Kaunitz had not only the strength to see this vision, but also the fortune to realise it in fact. The circumstance that favoured him the most was that the Pompadour was now at the height of her influence in France. The mistress of Louis XV. furthered the plan of Kaunitz for selfish reasons, but in the expectation that its result would be the exact reverse of what it was. She desired to keep the peace in Europe in order that she might continue to live quietly at Versailles. The Minister of Marine, moreover, was her friend; the minister who might profit by a land-war was her enemy. She therefore favoured a covenant of neutrality with Austria in the hope that the two wars would thus be kept apart.

The Convention of Westminster, however, made it impossible that the affair should rest here. The fact that Prussia had bound herself to resist a French invasion of Hanover frustrated all Frederick’s efforts to propitiate the Pompadour and to throw dust in the eyes of the French.

“If the ministry of France will consider it well,” wrote Frederick on January 24th, “... it should find nothing to say in reason if I undertake such a convention, by which, moreover, I flatter myself that I render an essential service to France, seeing that I shall certainly arrest 50,000 Russians by it, and shall hold in check another 50,000 Austrians at least, who but for that would all have acted against France.”

He further endeavoured to discount his alliance with George II. by turning a sympathetic ear to the French plans for assisting the Young Pretender, and by advising her to strike in Ireland and on the south coast of England at the same time. It was beyond his art, however, to disguise what he had done, and Kaunitz knew how to profit by it.

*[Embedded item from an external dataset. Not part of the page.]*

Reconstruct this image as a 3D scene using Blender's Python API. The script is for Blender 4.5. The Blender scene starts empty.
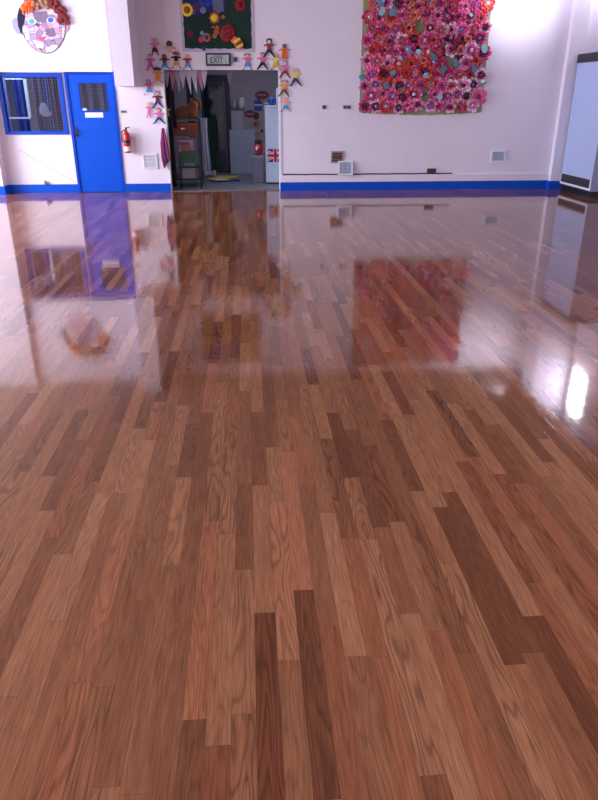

The labours of the diplomatists were immense, but at last they were successful. On May 1, 1756, by the Treaty of Versailles, both France and Austria undertook for the future to defend the European possessions of the other with 24,000 men. In the war with England, Austria was to remain neutral, but if in the course of it any province of France in Europe were to be attacked by any ally or auxiliary of England, Austria promised by a secret article to provide the stipulated assistance and France offered a similar guarantee. This might be interpreted as binding Austria to join in the war if the French were masters of Hanover and the Prussians marched against them. It thus deprived the Convention of Westminster of half its value, and at the same time threatened to connect the war against England, which France had begun brilliantly at Minorca, with the war against Prussia, for which Elizabeth was clamouring. Negotiations for a still closer union between Austria and France were pressed on, and Kaunitz hoped that in 1757 all would be ready.